In fact, she says, it’s “a terrible burden.”

The professor writes in Inside Higher Ed that this “oppressive system” of white supremacy merely treats what she dubs “postcolonial scholars” as “mere bodies representing ‘diversity.’”

As such, to assist in its defeat, Dutt-Ballerstadt created a checklist of “qualities and attributes of those that overtly or covertly support or contribute to a culture of mundane and everyday” aspects of white supremacy in colleges and elsewhere.

Regular readers of The Fix will find most/all of them (mind-numbingly) familiar.

From the list:

–You work in a position of power in a predominantly white institution, and while you claim to be working for social justice, you do nothing to change the white supremacist power structures within your departments, committees and institutional decision-making process.
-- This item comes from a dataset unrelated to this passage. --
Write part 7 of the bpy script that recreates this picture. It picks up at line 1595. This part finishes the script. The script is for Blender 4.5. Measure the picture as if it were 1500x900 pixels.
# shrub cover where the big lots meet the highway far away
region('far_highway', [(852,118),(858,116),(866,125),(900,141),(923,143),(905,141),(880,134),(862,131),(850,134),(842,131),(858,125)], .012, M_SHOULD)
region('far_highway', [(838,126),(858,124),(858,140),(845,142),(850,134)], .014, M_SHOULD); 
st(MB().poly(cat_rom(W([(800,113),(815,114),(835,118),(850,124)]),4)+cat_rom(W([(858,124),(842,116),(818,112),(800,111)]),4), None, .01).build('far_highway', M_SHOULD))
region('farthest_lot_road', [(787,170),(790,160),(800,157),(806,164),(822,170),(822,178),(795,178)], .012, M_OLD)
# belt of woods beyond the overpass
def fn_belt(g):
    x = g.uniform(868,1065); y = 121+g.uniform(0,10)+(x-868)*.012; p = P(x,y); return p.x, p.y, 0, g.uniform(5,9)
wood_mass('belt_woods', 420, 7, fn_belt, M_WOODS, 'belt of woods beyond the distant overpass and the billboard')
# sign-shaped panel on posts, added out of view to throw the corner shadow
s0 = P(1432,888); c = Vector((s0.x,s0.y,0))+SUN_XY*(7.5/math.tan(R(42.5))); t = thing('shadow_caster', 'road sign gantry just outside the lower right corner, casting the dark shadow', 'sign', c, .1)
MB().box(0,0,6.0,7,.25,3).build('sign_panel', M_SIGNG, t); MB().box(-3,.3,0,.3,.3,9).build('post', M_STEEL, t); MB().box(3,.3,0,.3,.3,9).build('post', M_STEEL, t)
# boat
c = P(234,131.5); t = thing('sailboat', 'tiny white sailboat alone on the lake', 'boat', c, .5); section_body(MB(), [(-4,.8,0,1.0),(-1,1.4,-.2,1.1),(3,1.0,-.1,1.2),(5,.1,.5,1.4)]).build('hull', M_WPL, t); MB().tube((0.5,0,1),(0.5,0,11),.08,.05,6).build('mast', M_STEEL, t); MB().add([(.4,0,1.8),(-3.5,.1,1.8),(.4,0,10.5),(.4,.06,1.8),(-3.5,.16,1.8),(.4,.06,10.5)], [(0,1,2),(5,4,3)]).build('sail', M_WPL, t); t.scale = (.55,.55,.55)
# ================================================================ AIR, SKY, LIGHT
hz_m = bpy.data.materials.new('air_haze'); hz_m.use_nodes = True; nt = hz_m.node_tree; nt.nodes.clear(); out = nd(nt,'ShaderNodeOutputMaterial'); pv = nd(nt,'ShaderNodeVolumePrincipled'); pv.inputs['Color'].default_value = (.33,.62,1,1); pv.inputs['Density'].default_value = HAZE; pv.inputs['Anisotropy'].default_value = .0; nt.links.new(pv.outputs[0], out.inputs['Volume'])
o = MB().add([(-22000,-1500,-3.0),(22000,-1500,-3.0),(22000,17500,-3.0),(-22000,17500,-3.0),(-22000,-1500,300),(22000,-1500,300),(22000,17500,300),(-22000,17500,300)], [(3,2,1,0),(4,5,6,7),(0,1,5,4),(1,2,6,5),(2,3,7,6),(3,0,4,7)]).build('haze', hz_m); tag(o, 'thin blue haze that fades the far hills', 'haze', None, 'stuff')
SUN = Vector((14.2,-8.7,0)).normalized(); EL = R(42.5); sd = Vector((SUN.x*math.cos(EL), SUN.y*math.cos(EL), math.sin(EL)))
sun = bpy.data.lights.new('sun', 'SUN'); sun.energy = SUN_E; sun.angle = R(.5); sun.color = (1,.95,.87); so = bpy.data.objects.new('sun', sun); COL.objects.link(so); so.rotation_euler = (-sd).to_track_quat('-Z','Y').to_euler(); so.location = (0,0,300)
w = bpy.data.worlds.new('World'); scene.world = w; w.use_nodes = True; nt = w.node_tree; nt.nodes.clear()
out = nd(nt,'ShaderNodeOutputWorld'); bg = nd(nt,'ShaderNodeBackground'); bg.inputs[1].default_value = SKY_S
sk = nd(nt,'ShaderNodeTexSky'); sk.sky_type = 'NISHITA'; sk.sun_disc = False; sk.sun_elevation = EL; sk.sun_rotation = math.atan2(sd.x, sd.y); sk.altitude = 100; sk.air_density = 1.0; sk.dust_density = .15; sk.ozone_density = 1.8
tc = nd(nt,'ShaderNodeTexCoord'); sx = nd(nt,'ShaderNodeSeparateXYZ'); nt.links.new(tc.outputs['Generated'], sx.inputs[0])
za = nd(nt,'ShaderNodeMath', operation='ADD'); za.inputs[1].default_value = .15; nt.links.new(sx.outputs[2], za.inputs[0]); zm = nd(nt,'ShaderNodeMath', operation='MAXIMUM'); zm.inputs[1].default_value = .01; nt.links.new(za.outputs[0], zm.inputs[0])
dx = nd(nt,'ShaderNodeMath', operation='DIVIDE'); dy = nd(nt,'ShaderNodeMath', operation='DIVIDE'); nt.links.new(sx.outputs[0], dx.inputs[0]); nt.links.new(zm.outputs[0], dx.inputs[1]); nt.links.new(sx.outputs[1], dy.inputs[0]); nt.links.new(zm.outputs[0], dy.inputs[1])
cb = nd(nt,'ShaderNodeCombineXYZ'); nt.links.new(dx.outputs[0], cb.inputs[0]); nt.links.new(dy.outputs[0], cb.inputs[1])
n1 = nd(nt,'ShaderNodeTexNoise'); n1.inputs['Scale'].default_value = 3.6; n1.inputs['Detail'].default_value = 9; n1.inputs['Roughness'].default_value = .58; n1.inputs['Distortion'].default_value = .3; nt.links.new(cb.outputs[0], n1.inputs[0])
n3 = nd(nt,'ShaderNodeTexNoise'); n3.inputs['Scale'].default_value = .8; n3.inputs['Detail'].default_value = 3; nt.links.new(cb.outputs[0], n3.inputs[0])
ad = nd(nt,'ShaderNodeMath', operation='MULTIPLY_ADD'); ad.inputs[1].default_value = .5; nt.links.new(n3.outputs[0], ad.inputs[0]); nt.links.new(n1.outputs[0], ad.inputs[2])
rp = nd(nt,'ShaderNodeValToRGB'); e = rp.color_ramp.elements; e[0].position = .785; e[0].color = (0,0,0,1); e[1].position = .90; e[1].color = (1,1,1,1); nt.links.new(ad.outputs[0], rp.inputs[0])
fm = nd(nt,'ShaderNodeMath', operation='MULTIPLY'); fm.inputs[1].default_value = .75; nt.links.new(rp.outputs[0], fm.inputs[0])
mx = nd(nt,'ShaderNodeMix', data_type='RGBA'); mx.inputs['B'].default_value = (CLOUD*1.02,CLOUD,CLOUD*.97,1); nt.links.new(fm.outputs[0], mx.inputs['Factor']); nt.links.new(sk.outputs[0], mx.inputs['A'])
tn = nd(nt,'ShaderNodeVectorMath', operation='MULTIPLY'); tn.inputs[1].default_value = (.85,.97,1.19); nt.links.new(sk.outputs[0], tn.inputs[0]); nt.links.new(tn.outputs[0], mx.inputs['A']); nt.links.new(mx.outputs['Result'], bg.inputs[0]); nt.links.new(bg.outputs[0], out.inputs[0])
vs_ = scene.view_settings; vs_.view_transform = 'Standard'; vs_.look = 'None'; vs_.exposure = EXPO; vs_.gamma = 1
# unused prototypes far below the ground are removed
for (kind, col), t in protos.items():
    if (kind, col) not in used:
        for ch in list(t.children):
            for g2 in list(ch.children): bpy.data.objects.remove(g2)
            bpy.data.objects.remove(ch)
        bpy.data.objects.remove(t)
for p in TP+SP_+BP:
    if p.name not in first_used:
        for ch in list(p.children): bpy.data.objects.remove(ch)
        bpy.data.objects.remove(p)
–When your colleagues who are marginalized complain to you about their “oppressive” work conditions, you think that they are difficult.

–When your colleagues and students claim that they experienced microaggressions, your response is “I am so sorry. This is unbelievable!”

–When you are asked to nominate your students and faculty colleagues for awards or leadership positions, your first instinct is to nominate those that are “stellar” (mostly men) and obviously “white.” It doesn’t occur to you that you are implicitly supporting a logic of meritocracy that is built on this racist assumption that everyone has had the same access and opportunities.

–When it comes to understanding your own white privilege, you get very angry if a faculty member of color points out to you where and how your privilege is operating. You deem such critiques as “uncivil” and as not supporting a collegial environment.

–You are aware of the many wrongs that you see your institution is doing to your marginal faculty and students, and while you sympathize with people of color and marginal students and faculty members behind your closed door, you never openly confront your institution.

The remainder of the list is just as, er, good, and if you do manage to make it through the whole thing, Dutt-Ballerstadt says that you’ve probably decided to have “some hot chamomile tea from a cup that reads ‘White Tears’ or ‘Black Lives Matter.’”

Chamomile tea? Sounds rather gentrifying.